**Your instructions**
Show all lines of the listing that hold the word "Reconstruct".

##########

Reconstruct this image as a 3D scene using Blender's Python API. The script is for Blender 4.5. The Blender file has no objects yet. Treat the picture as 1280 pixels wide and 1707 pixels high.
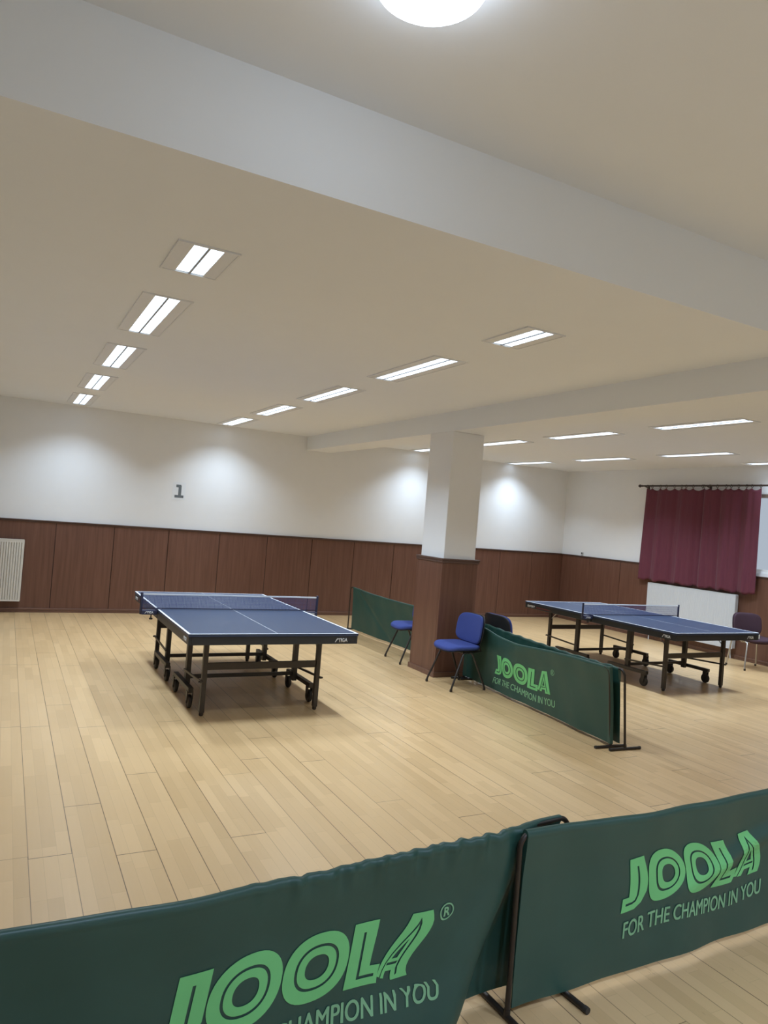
import bpy, bmesh, math, random
from mathutils import Vector, Matrix
random.seed(7)
sc = bpy.context.scene
COL = sc.collection
PI = math.pi

# ------------------------------------------------------------------ camera
YAW, PITCH, ROLL, CAM_H, F_PX = 0.48546, 0.01028, 0.08063, 1.81, 1192.87
_f = Vector((math.sin(YAW)*math.cos(PITCH), math.cos(YAW)*math.cos(PITCH), math.sin(PITCH)))
_r = Vector((math.cos(YAW), -math.sin(YAW), 0)); _u = _r.cross(_f)
_c, _s = math.cos(ROLL), math.sin(ROLL)
R_, U_ = _c*_r + _s*_u, -_s*_r + _c*_u
cd = bpy.data.cameras.new('camera'); cam = bpy.data.objects.new('camera', cd); COL.objects.link(cam)
cd.sensor_fit = 'VERTICAL'; cd.sensor_height = 24.0; cd.lens = F_PX/1707*24.0
cd.clip_start = 0.05; cd.clip_end = 100
cam.matrix_world = Matrix(((R_.x, U_.x, -_f.x, 0), (R_.y, U_.y, -_f.y, 0), (R_.z, U_.z, -_f.z, CAM_H), (0, 0, 0, 1)))
sc.camera = cam

# ------------------------------------------------------------------ world, light levels, exposure
wd = bpy.data.worlds.new('overcast_sky'); sc.world = wd; wd.use_nodes = True
wd.node_tree.nodes['Background'].inputs[0].default_value = (0.74, 0.80, 0.88, 1)
wd.node_tree.nodes['Background'].inputs[1].default_value = 0.55
sc.view_settings.view_transform = 'Standard'; sc.view_settings.look = 'None'
sc.view_settings.gamma = 1.0; sc.view_settings.use_curve_mapping = False
sc.view_settings.exposure = 0.17
TUBE_W = 24.5            # watts of each twin-tube ceiling light
TUBE_COL = (0.74, 0.91, 1.10)
FILL_COL = (0.67, 0.88, 1.22)
TUBE_SPREAD = math.radians(122)
TUBE_FACE = 2.2          # brightness of the lit strips themselves
DOME_GLOW = 6.5
FILL_W = 38.0            # watts of each added fill light behind the camera
DOME_COL = (0.72, 0.86, 1.05)

# ------------------------------------------------------------------ materials
def new_mat(name):
    m = bpy.data.materials.new(name); m.use_nodes = True
    nt = m.node_tree
    return m, nt, nt.nodes['Principled BSDF']
def N(nt, typ, **kw):
    n = nt.nodes.new(typ)
    for k, v in kw.items(): setattr(n, k, v)
    return n
def simple(name, col, rough=0.5, metal=0.0, noise=0.0, scale=20.0, spec=0.5, bump=0.0):
    m, nt, b = new_mat(name)
    b.inputs['Base Color'].default_value = (*col, 1); b.inputs['Roughness'].default_value = rough
    b.inputs['Metallic'].default_value = metal; b.inputs['Specular IOR Level'].default_value = spec
    if noise or bump:
        tc = N(nt, 'ShaderNodeTexCoord'); nz = N(nt, 'ShaderNodeTexNoise')
        nz.inputs['Scale'].default_value = scale; nz.inputs['Detail'].default_value = 4
        nt.links.new(tc.outputs['Object'], nz.inputs['Vector'])
        if noise:
            mx = N(nt, 'ShaderNodeMix', data_type='RGBA')
            mx.inputs['A'].default_value = (*[c*(1-noise) for c in col], 1)
            mx.inputs['B'].default_value = (*[min(1, c*(1+noise)) for c in col], 1)
            nt.links.new(nz.outputs['Fac'], mx.inputs['Factor'])
            nt.links.new(mx.outputs['Result'], b.inputs['Base Color'])
        if bump:
            bp = N(nt, 'ShaderNodeBump'); bp.inputs['Strength'].default_value = bump; bp.inputs['Distance'].default_value = 0.01
            nt.links.new(nz.outputs['Fac'], bp.inputs['Height']); nt.links.new(bp.outputs['Normal'], b.inputs['Normal'])
    return m
def emit(name, col, strength):
    m, nt, b = new_mat(name)
    b.inputs['Base Color'].default_value = (0.8, 0.8, 0.8, 1)
    b.inputs['Emission Color'].default_value = (*col, 1); b.inputs['Emission Strength'].default_value = strength
    return m
def math_node(nt, op, a, b=None, c=None):
    n = N(nt, 'ShaderNodeMath', operation=op)
    for i, v in enumerate((a, b, c)):
        if v is None: continue
        if isinstance(v, (int, float)): n.inputs[i].default_value = v
        else: nt.links.new(v, n.inputs[i])
    return n.outputs[0]

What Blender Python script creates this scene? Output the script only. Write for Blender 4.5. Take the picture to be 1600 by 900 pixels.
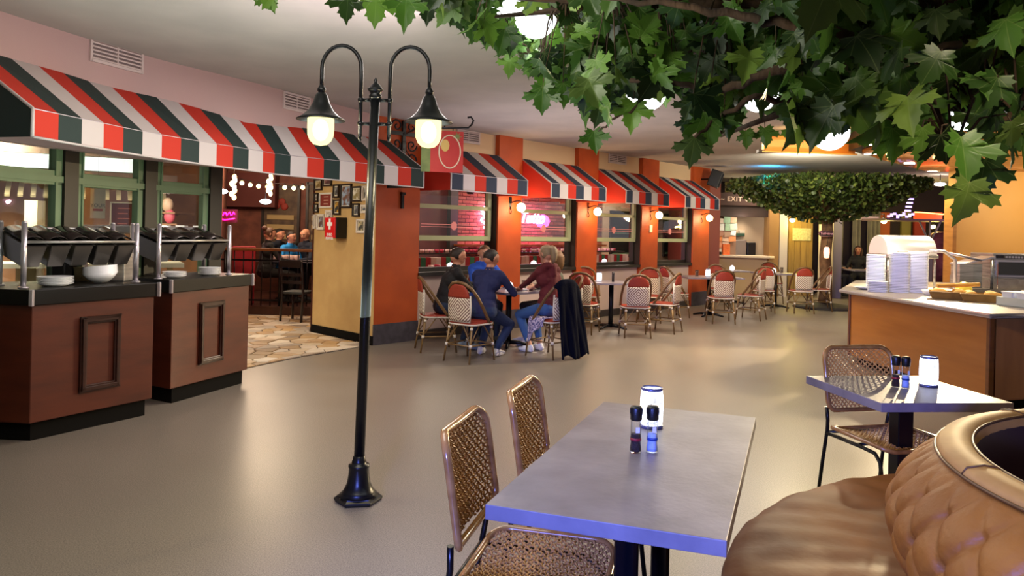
import bpy, bmesh, math, random
import numpy as np
from mathutils import Vector, Matrix, Euler
for o in list(bpy.data.objects): bpy.data.objects.remove(o)
S = bpy.context.scene; C = S.collection
PI = math.pi; R = math.radians
# ---------------------------------------------------------------- camera, world, lights, exposure
CAMH = 1.55; FPX = 1160.0; CY = 359.0; ROLL = 1.3
cd = bpy.data.cameras.new('camera'); cam = bpy.data.objects.new('camera', cd); C.objects.link(cam)
cd.sensor_width = 36; cd.lens = 36 * FPX / 1600; cd.shift_y = -(450 - CY) / 1600; cd.clip_start = .05
cam.location = (0, 0, CAMH)
cam.rotation_mode = 'XYZ'
cam.matrix_world = Matrix.Translation((0, 0, CAMH)) @ Matrix.Rotation(PI/2, 4, 'X') @ Matrix.Rotation(R(ROLL), 4, 'Z')
# the horizon passes (800,359): the roll turns about the lens axis, the shift moves the frame
S.camera = cam
w = bpy.data.worlds.new('world'); S.world = w; w.use_nodes = True
w.node_tree.nodes['Background'].inputs[0].default_value = (.80, .74, .82, 1)
w.node_tree.nodes['Background'].inputs[1].default_value = .22
S.view_settings.view_transform = 'Standard'; S.view_settings.look = 'None'
S.view_settings.gamma = 1; S.view_settings.use_curve_mapping = False
S.view_settings.exposure = 0.6
def light(kind, name, loc, energy, color, size=.3, target=None, spot=60, blend=.4, sy=None):
    l = bpy.data.lights.new(name, kind); l.energy = energy; l.color = color
    if kind == 'AREA':
        l.size = size
        if sy: l.shape = 'RECTANGLE'; l.size_y = sy
    elif kind == 'SPOT': l.shadow_soft_size = size; l.spot_size = R(spot); l.spot_blend = blend
    else: l.shadow_soft_size = size
    o = bpy.data.objects.new(name, l); C.objects.link(o); o.location = loc
    if target is not None:
        d = Vector(target) - Vector(loc); o.rotation_euler = d.to_track_quat('-Z', 'Y').to_euler()
    return o
WARM = (1, .78, .52); NEUT = (1, .93, .84)
light('AREA', 'ceiling_light_near', (-.9, 2.6, 2.93), 32, (1, .95, .88), 1.6, (-.9, 2.6, 0))
light('AREA', 'ceiling_light_mid', (-.9, 6.6, 2.95), 44, (1, .93, .88), 1.6, (-.9, 6.6, 0))
light('AREA', 'ceiling_light_far', (2.6, 10.6, 2.95), 95, (1, .86, .68), 1.6, (2.4, 10.6, 0))
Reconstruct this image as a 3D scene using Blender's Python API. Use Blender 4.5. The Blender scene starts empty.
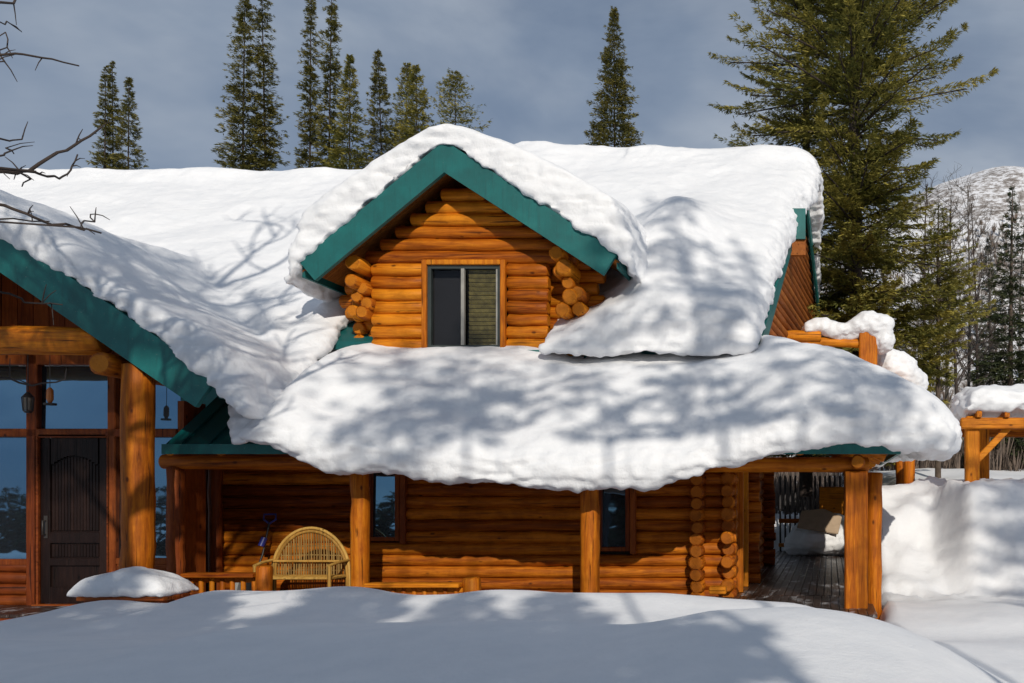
import bpy, bmesh, math, random
import numpy as np
from mathutils import Vector, Matrix, Quaternion, noise as mnoise

random.seed(7)
SC = bpy.context.scene
COL = SC.collection
F, VX, VY, EYE = 900.0, 830.0, 495.0, 1.75      # focal length in pixels, horizon and axis of the shifted lens, eye height


def wx(px, Y):
    return (px - VX) * Y / F


def wz(py, Y):
    return EYE + (VY - py) * Y / F


# ------------------------------------------------------------------ tags
def tag(o, label=None, cat=None, group=None, kind=None):
    if label: o['label'] = label
    if cat: o['category'] = cat
    if group: o['group'] = group
    if kind: o['kind'] = kind
    return o


def thing(name, label, cat, loc, group=None):
    o = bpy.data.objects.new(name, None)
    o.empty_display_size = 0.2
    COL.objects.link(o)
    o.location = loc
    return tag(o, label, cat, group)


def origin_of(o):
    v = Vector((0, 0, 0))
    while o is not None:
        v += o.location
        o = o.parent
    return v


# ------------------------------------------------------------------ mesh builder
class MB:
    def __init__(self):
        self.v, self.f, self.t, self.sm, self.r = [], [], [], [], []

    def add(self, verts, faces, tint=0.5, smooth=False):
        n = len(self.v)
        self.v += [tuple(p) for p in verts]
        self.t += [tint] * len(verts)
        self.r += [-1.0] * len(verts)
        for f in faces:
            self.f.append(tuple(i + n for i in f))
            self.sm.append(smooth)

    def box(self, c, s, rot=None, tint=None, bev=0.0):
        tint = random.random() if tint is None else tint
        hx, hy, hz = s[0] / 2, s[1] / 2, s[2] / 2
        b = min(bev, hx * .45, hy * .45, hz * .45)
        if b <= 0:
            vs = [Vector((x, y, z)) for x in (-hx, hx) for y in (-hy, hy) for z in (-hz, hz)]
            fs = [(0, 1, 3, 2), (4, 6, 7, 5), (0, 4, 5, 1), (2, 3, 7, 6), (0, 2, 6, 4), (1, 5, 7, 3)]
        else:
            bm = bmesh.new()
            bmesh.ops.create_cube(bm, size=1.0)
            for q in bm.verts:
                q.co = Vector((q.co.x * s[0], q.co.y * s[1], q.co.z * s[2]))
            bmesh.ops.bevel(bm, geom=list(bm.edges), offset=b, segments=1, affect='EDGES')
            bm.verts.index_update()
            vs = [q.co.copy() for q in bm.verts]
            fs = [tuple(q.index for q in f.verts) for f in bm.faces]
            bm.free()
        if rot is not None:
            vs = [rot @ q for q in vs]
        self.add([q + Vector(c) for q in vs], fs, tint)

    def bar(self, p0, p1, w, h, up=(0, 0, 1), tint=None, bev=0.0):
        p0, p1 = Vector(p0), Vector(p1)
        d = (p1 - p0)
        L = d.length
        x = d.normalized()
        u = Vector(up)
        y = u.cross(x).normalized()
        z = x.cross(y)
        rot = Matrix((x, y, z)).transposed()
        self.box((p0 + p1) / 2, (L, w, h), rot, tint, bev)

    def tube(self, pts, rad, n=8, tint=None, caps=True, wob=0.0, seed=0, ends=0.0):
        """tube through points with a radius per point; ends rounds the cut ends"""
        tint = random.random() if tint is None else tint
        pts = [Vector(p) for p in pts]
        if not isinstance(rad, (list, tuple)):
            rad = [rad] * len(pts)
        rad = list(rad)
        if ends > 0:
            d0 = (pts[1] - pts[0]).normalized()
            d1 = (pts[-1] - pts[-2]).normalized()
            pts = [pts[0], pts[0] + d0 * ends] + pts[1:-1] + [pts[-1] - d1 * ends, pts[-1]]
            rad = [rad[0] * .8, rad[0]] + rad[1:-1] + [rad[-1], rad[-1] * .8]
        m = len(pts)
        verts, faces = [], []
        ref = Vector((0.13, 0.27, 1)).normalized()
        prev = None
        for i, p in enumerate(pts):
            d = (pts[min(i + 1, m - 1)] - pts[max(i - 1, 0)])
            if d.length < 1e-9:
                d = Vector((0, 0, 1))
            d.normalize()
            if prev is None:
                a = d.cross(ref)
                if a.length < .2:
                    a = d.cross(Vector((1, 0, 0)))
                a.normalize()
            else:
                a = prev - d * prev.dot(d)
                a.normalize()
            prev = a
            b = d.cross(a)
            for k in range(n):
                th = 2 * math.pi * k / n
                r = rad[i]
                if wob:
                    r *= 1 + wob * mnoise.noise(Vector((seed * 7.3 + math.cos(th), math.sin(th) + seed * 3.1, i * .9 + seed)))
                verts.append(p + a * math.cos(th) * r + b * math.sin(th) * r)
        for i in range(m - 1):
            for k in range(n):
                k2 = (k + 1) % n
                faces.append((i * n + k, i * n + k2, (i + 1) * n + k2, (i + 1) * n + k))
        self.add(verts, faces, tint, True)
        if caps:
            for ring, fl in ((verts[:n], True), (verts[-n:], False)):
                c = sum((Vector(q) for q in ring), Vector()) / n
                b = len(self.v)
                self.v += [tuple(q) for q in ring] + [tuple(c)]
                self.t += [tint] * (n + 1)
                self.r += [1.0] * n + [0.0]
                for k in range(n):
                    k2 = (k + 1) % n
                    self.f.append((b + n, b + k2, b + k) if fl else (b + n, b + k, b + k2))
                    self.sm.append(False)

    def log(self, p0, p1, r, seg=6, n=12, wob=.09, tint=None, jit=.008, ends=0.02):
        p0, p1 = Vector(p0), Vector(p1)
        s = random.random() * 50
        pts = []
        for i in range(seg + 1):
            t = i / seg
            q = p0.lerp(p1, t)
            q += Vector((random.uniform(-jit, jit), random.uniform(-jit, jit), random.uniform(-jit, jit)))
            pts.append(q)
        self.tube(pts, r, n, tint, True, wob, s, ends)

    def slab(self, quad, th, tint=0.5, down=None):
        q = [Vector(p) for p in quad]
        nrm = (q[1] - q[0]).cross(q[-1] - q[0]).normalized() if down is None else Vector(down)
        if down is None and nrm.z > 0:
            nrm = -nrm
        k = len(q)
        lo = [p + nrm * th for p in q]
        fs = [tuple(range(k)), tuple(reversed(range(k, 2 * k)))]
        for i in range(k):
            j = (i + 1) % k
            fs.append((i, i + k, j + k, j))
        self.add(q + lo, fs, tint)

    def build(self, name, mat, parent=None, fixn=True, smooth=None):
        me = bpy.data.meshes.new(name)
        off = origin_of(parent) if parent is not None else Vector((0, 0, 0))
        me.from_pydata([(p[0] - off.x, p[1] - off.y, p[2] - off.z) for p in self.v], [], self.f)
        a = me.attributes.new('tint', 'FLOAT', 'POINT')
        a.data.foreach_set('value', np.array(self.t, dtype=np.float32))
        if any(q >= 0 for q in self.r):
            a = me.attributes.new('ring', 'FLOAT', 'POINT')
            a.data.foreach_set('value', np.array(self.r, dtype=np.float32))
        else:
            a = me.attributes.new('ring', 'FLOAT', 'POINT')
            a.data.foreach_set('value', np.full(len(self.v), -1, dtype=np.float32))
        sm = self.sm if smooth is None else [smooth] * len(self.f)
        me.polygons.foreach_set('use_smooth', np.array(sm, dtype=bool))
        me.update()
        if fixn:
            bm = bmesh.new()
            bm.from_mesh(me)
            bmesh.ops.recalc_face_normals(bm, faces=bm.faces)
            bm.to_mesh(me)
            bm.free()
        me.materials.append(mat)
        o = bpy.data.objects.new(name, me)
        COL.objects.link(o)
        if parent is not None:
            o.parent = parent
        return o


def np_mesh(name, verts, quads, mat, parent=None, tint=None, smooth=False):
    """mesh from numpy arrays (quads: (n,4))"""
    me = bpy.data.meshes.new(name)
    off = origin_of(parent) if parent is not None else Vector((0, 0, 0))
    v = np.asarray(verts, dtype=np.float32) - np.array([off.x, off.y, off.z], dtype=np.float32)
    q = np.asarray(quads, dtype=np.int32)
    me.vertices.add(len(v))
    me.vertices.foreach_set('co', v.ravel())
    me.loops.add(q.size)
    me.loops.foreach_set('vertex_index', q.ravel())
    me.polygons.add(len(q))
    me.polygons.foreach_set('loop_start', np.arange(0, q.size, q.shape[1], dtype=np.int32))
    me.polygons.foreach_set('use_smooth', np.full(len(q), smooth, dtype=bool))
    if tint is not None:
        a = me.attributes.new('tint', 'FLOAT', 'POINT')
        a.data.foreach_set('value', np.asarray(tint, dtype=np.float32))
    me.update(calc_edges=True)
    me.validate()
    me.materials.append(mat)
    o = bpy.data.objects.new(name, me)
    COL.objects.link(o)
    if parent is not None:
        o.parent = parent
    return o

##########

**Task answer**
Reconstruct this image as a 3D scene using Blender's Python API. The script is for Blender 4.5. The Blender file has no objects yet. Treat the picture as 1280 pixels wide and 1707 pixels high.
Reconstruct this image as a 3D scene using Blender's Python API. Use Blender 4.5. The Blender scene starts empty.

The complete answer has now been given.